REPUBLIKA.CO.ID, JAKARTA -- Ketua DPP Partai Golkar, Indra Bambang Utoyo resmi maju dalam pemilihan Ketua Umun partai di Musyawarah Nasional (Munas) pada 4-6 Desember mendatang. Alasannya ikut dalam kontestasi itu adalah karena ia prihatin dengan kondisi partai berlambang pohon beringin itu saat ini.
Ia menjelaskan, perolehan suara Partai Golkar terus menurus setiap digelarnya pemilihan umum (Pemilu). Khususnya sejak 2014, ketika partai tersebut pecah menjadi dua kubu.
Namun atas desakan Presiden Joko Widodo saat itu, Partai Golkar pada akhirnya menggelar Munas di Bali. Saat itu, Setya Novanto dipilih menjadi Ketua Umum partai tersebut.

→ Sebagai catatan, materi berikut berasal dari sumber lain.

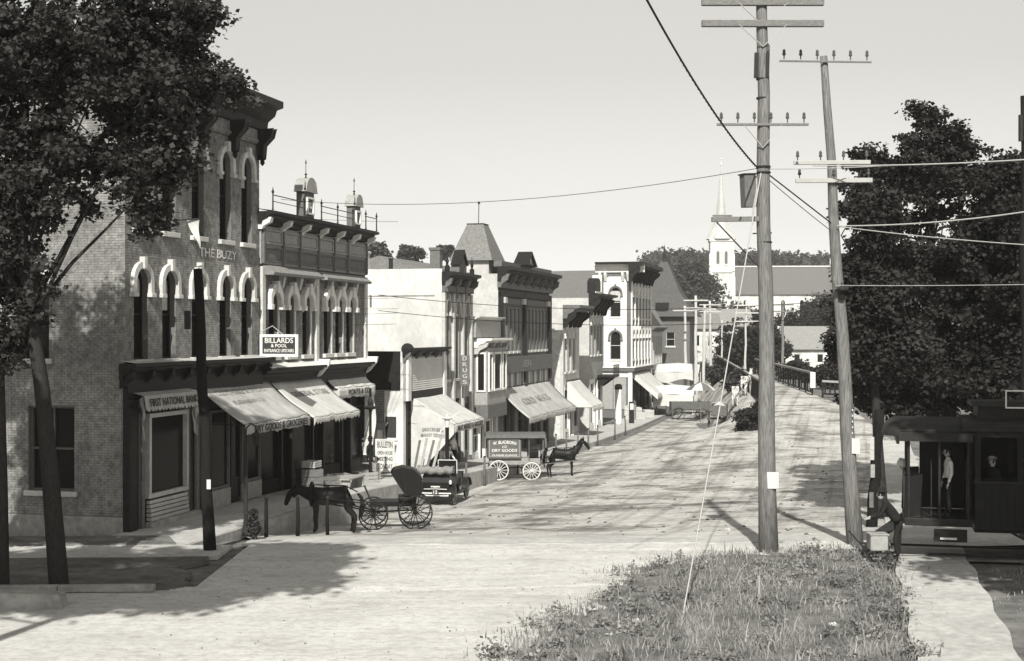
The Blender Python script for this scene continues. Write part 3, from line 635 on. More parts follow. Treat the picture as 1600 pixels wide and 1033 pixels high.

"Golkar tetap bermasalah, sampai-sampai ketua umum dan sekjen (Idrus Marham) terlibat KPK, dan konsolidasi tidak tercapai. Suara Golkar (di Pemilu 2019) nomor tiga di bawah Gerindra," ujar Indra saat dihubungi, Jumat (15/11).
Melihat konflik yang kembali terjadi jelang Munas 2019, ia mengaku jengah dengan hal itu. Jika hal ini terus terjadi, kata Indra, bukan tidak mungkin suara Partai Golkar akan menurun pada Pemilu 2024.
"Bila konsolidasi cara seperti sekarang tetap dijalankan, maka pesimistis Partai Golkar akan bisa menggeliat dari keterpurukan," ujar Indra.
Atas dasar itulah, Indra nekad maju dalam pemilihan Ketua Umum Partai Golkar. Ia akan menantang Airlangga Hartarto dan Bambang Soesatyo yang diisukan maju dalam kontestasi.
Berdasarkan AD/ART Partai Golkar, untuk dapat lolos menjadi calon ketua umum Indra harus didukung oleh 180 suara atau 30 persen DPD. Saat ini, terdapat 590 pemilik suara sah yang terdiri dari DPP, DPD I, dan DPD II. "InsyaAllah saya maju dengan niat ingin membesarkan Partai Golkar," ujar Indra.